How we can eat our way to a healthier planet – For Alumni, By Alumni

15 March 2022

Steve Garret (MSc 2009) is the Founder of Riverside Real Food, weekly food markets that promote fresh, sustainable and local food. Steve is a passionate food activist and an award-winning social entrepreneur. Here, he explains why it’s important to eat locally and the benefits of shopping at local farmers’ markets.    

How many things are good for you, a lot of fun, and good for the planet? Not many ­– but buying and eating seasonal, locally produced food from your local farmers market is one of them.

Let’s start with the environmental side. The production and distribution of food is one of the greatest contributors to greenhouse gases and global warming, so it only makes sense to try to make our food buying choices as sustainable as possible if we want to reduce our impact on climate change.

Eating food that’s been produced as locally as possible is a pretty good rule of thumb, because it means it’s travelled less, and transportation generates a lot of those greenhouse gasses. Also, food that has been produced organically or with sustainable methods is better because a lot of oil is used to produce the fertiliser in intensive farming, not to mention the damage it does to the land, and if we’re talking about sustainability, we certainly want healthy soil for future generations to grow in.

Processing of food is another big contributor to the carbon footprint of the food system, and processed food is never going to be as good for you (or as tasty!) as a meal made from fresh locally sourced ingredients.

Finally, meat production uses up a lot more resources than veggies for each calorie produced, so cutting back is a good idea for the planet and for our health. There’s no need for us all to become vegetarian but eating meat every day is unnecessary and excessive. And when you do buy it, keep in mind that animals on local small farms will have been much better treated than chickens and cows raised in huge meat producing factories.

The other really good news is that the food that’s produced sustainably using methods that are healthiest for the soil will also be healthiest for you – and, in my opinion, the most delicious! If you’ve ever tasted a tomato that’s been flown in from Spain and compared it to one at a local market that was picked fresh off the vine by the farmer, the difference is amazing, and that applies to most vegetables.

Of course, some of us are reasonably concerned with the price of eating locally compared to buying from a supermarket chain. But a bag of local salad stays fresh for at least a couple of weeks, whereas the same bag from a supermarket would be green mush after a few days because it’s already been in storage for a while before it’s on the shelves. This drastically reduces its nutritional content, not to mention killing the flavours.

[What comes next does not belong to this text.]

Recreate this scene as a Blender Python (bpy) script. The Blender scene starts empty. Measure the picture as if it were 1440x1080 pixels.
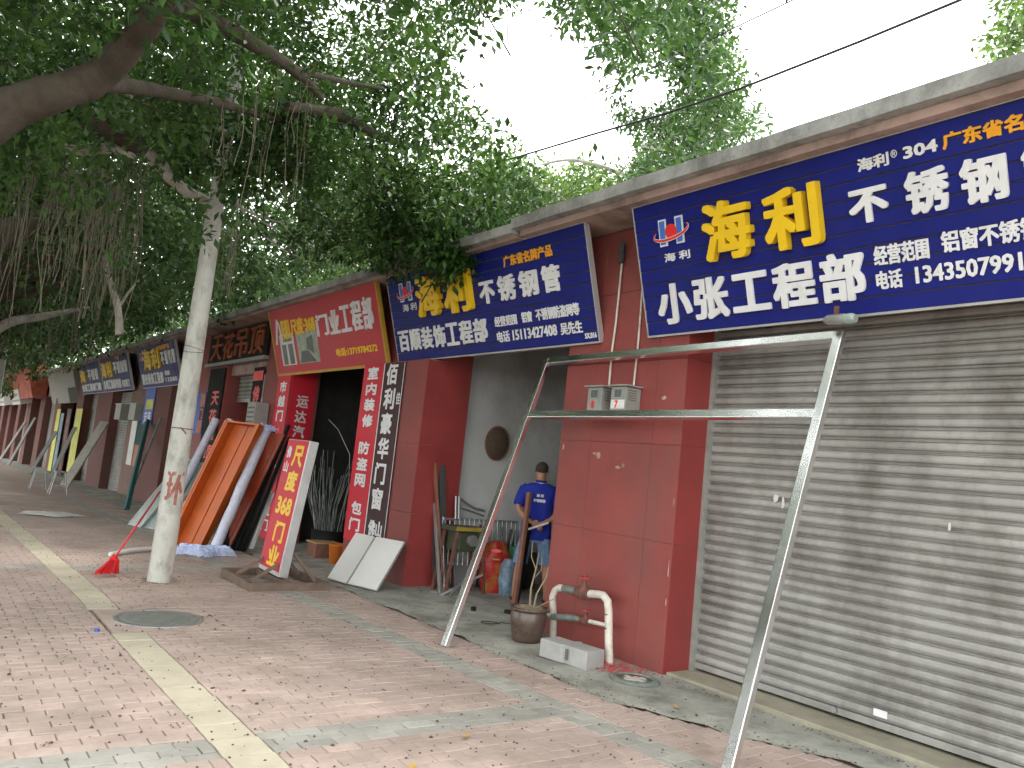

It’s difficult to find ways in which you can have an impact on sustainability and “be the change” that you want to see, but shopping from local producers means you are contributing to a thriving local food production system, which means healthy people and a healthy planet.

Many people seemed to be thinking more these days about how their lifestyle affects their health and the planet, and this is certainly evident with food buying. More people want to know where their food came from and to have the best, freshest and tastiest produce available, with minimum environmental damage. This is why we set up Riverside Market and Roath Market more than twenty years ago, where our rules are that stallholders must have grown, raised or made what they sell.

Shopping at a farmers’ market is a wonderfully social occasion – totally different from walking up the neon lit aisles of packaged and processed food in the typical supermarket. You can talk to the producer, get ideas for recipes, taste samples, meet friends – and get the best Fair-Trade coffee in town. Give it a go sometime!